The algorithm-driven setup is not ‘radio,’ Cridland argues

I met Tim Westergren a while ago, when we were both keynote speakers at a conference here in the United Kingdom. He’s a nice man: passionate about his product but also down to earth. (He wore a t-shirt. Not many conference speakers wear t-shirts. I think there’s a law against it it.)

James Cridland. Image courtesy BBC Academy

Westergren has a product, Pandora, that’s worth being passionate about. If all you want is music, it’s a great jukebox service. I loved it when it was available in the U.K., and whenever I’m back in the U.S., I sneak a little listen every now and again in hotel rooms wherever I am — that is, if I can’t find something on the radio that I like.

Curated, live, local

Radio, as a brand, stands for a live, local, shared experience curated by human beings. Pandora isn’t radio — it’s a jukebox driven by a computer algorithm.

Listening to Pandora, I stand little chance of knowing when my electricity will be turned back on or when the hurricane will get worse. I don’t know when the subway isn’t working, or who won the big game last night, or exactly what will come out of Limbaugh’s mouth next.

Musically, I don’t hear something that surprises me; I don’t hear a great story behind a song, or any information about the artist that I didn’t already know. I don’t hear exclusive live performances, and I don’t even hear a good segue.

I understand why the company branded itself using “radio.” Radio is a great thing, and Westergren understands that people might use Pandora more readily if “radio” is part of their product.

However, because Pandora has stolen the radio brand, in the mind of many consumers we’re one and the same. Those of us in “real” radio have idly sat by and let others redefine what we are.

An exterior shot of a “real” radio station in the UK, taken by the author.

Pandora hasn’t just stolen a brand; they’ve deliberately confused the marketplace. Pandora CEO Joseph Kennedy claimed recently that Pandora is “one of the largest radio stations in every market in the country” during their last quarterly earnings call. Really?

Let’s put Pandora side by side with a large radio operator like CBS Radio, which, just like Pandora, offers a variety of programming for the audience to the same market. Pandora shrinks in comparison. The only thing in Pandora’s box, so to speak, is a whole lot of confusion.

Westergren can’t reach agreement with the music rights holders in order to get Pandora into the U.K., so what does he do?
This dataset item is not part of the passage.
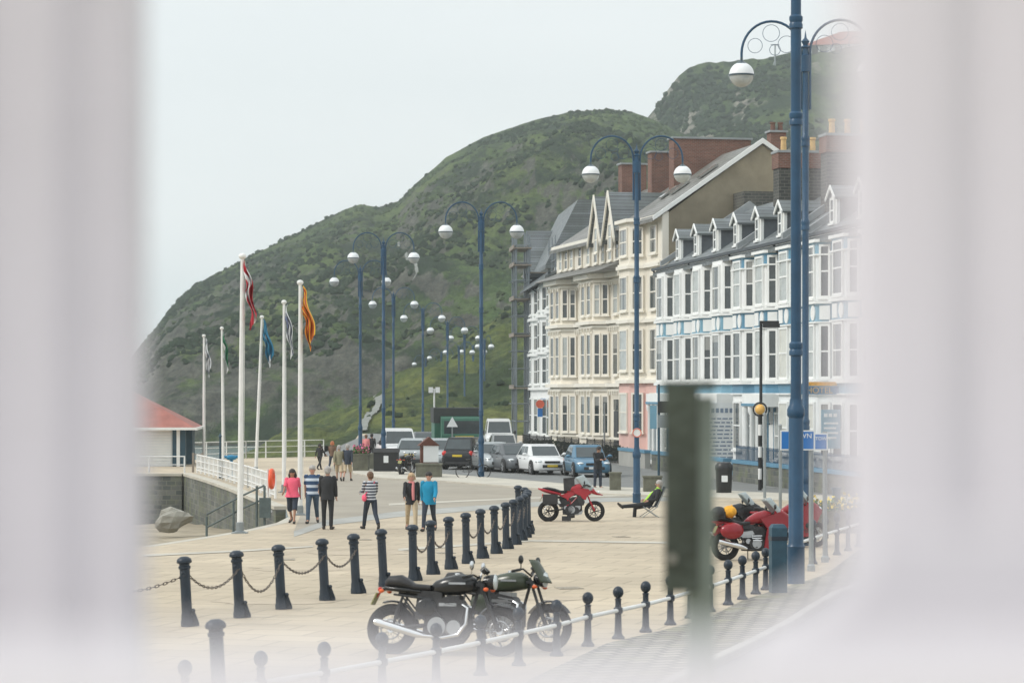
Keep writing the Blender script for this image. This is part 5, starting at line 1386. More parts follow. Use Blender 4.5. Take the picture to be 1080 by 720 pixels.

He goes after the radio industry.

In a recent interview for the website PaidContent, Westergren boasted,“The number of Internet radio hours streamed by all services in the U.K. in a quarter is roughly equal to the number of Internet radio hours streamed by just Pandora on a single day.”

Of course, that statement is flawed, and not just because the U.S. clearly has a larger population than the U.K. (who knew?!). More importantly, Westergren didn’t read the U.K. radio research figures properly, mistaking a week’s Internet streaming figure for an entire quarter.

In fact, if I might fly the flag for British radio, when you compare the figures correctly, U.K. radio performs just as well as Pandora online. We’re doing something right on this small damp island after all.

Star quality

Pandora is not “radio,” no matter how hard the company claims it is. I will never start a conversation with “did you hear Pandora this morning?” I won’t tune in to Pandora in a new city to find out what’s going on. I won’t hear amazing stories on Pandora, nor something that’ll make me smile.

The company clearly wants a bit of radio’s star quality, and that’s to be expected. Ninety-three percent of the U.S. uses radio every week, after all. But to be part of that success, it helps if you don’t try to destroy the very thing you aspire to be.

This is not the way to gain allies, old chap. No matter how many t-shirts you wear in conferences.

Cridland is a radio futurologist and managing director of Media UK, www.mediauk.com.